■ Data:
_ _ _ _ _ _ _
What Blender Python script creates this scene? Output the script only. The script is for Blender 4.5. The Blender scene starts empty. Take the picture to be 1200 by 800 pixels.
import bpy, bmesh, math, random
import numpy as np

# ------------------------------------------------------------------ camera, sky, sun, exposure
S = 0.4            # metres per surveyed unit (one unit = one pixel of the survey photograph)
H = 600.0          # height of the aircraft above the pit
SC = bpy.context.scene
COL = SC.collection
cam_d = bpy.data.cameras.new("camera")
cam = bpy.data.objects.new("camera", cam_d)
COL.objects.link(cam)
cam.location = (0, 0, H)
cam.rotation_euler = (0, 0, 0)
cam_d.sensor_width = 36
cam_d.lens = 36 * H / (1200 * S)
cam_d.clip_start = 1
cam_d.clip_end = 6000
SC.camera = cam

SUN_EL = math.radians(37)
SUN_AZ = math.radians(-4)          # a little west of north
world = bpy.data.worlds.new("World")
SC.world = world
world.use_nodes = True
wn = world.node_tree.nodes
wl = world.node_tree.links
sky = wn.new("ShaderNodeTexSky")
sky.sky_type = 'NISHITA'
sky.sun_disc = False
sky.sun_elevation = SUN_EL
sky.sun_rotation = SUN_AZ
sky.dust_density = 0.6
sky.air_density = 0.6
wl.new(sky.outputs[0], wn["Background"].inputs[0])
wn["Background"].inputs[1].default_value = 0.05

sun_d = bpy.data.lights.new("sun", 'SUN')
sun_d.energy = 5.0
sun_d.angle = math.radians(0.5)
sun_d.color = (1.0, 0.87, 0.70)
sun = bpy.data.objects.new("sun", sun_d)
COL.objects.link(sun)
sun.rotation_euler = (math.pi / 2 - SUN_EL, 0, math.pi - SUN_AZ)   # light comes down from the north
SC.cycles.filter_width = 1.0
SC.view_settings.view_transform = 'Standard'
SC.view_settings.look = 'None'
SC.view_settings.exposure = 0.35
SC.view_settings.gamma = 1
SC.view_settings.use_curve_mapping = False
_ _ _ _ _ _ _
■ Written exercise: Beginning at the top of the data, extract each line through the line containing "SC.camera = cam" and return those lines exactly, with nothing added.

■ Worked solution:
What Blender Python script creates this scene? Output the script only. The script is for Blender 4.5. The Blender scene starts empty. Take the picture to be 1200 by 800 pixels.
import bpy, bmesh, math, random
import numpy as np

# ------------------------------------------------------------------ camera, sky, sun, exposure
S = 0.4            # metres per surveyed unit (one unit = one pixel of the survey photograph)
H = 600.0          # height of the aircraft above the pit
SC = bpy.context.scene
COL = SC.collection
cam_d = bpy.data.cameras.new("camera")
cam = bpy.data.objects.new("camera", cam_d)
COL.objects.link(cam)
cam.location = (0, 0, H)
cam.rotation_euler = (0, 0, 0)
cam_d.sensor_width = 36
cam_d.lens = 36 * H / (1200 * S)
cam_d.clip_start = 1
cam_d.clip_end = 6000
SC.camera = cam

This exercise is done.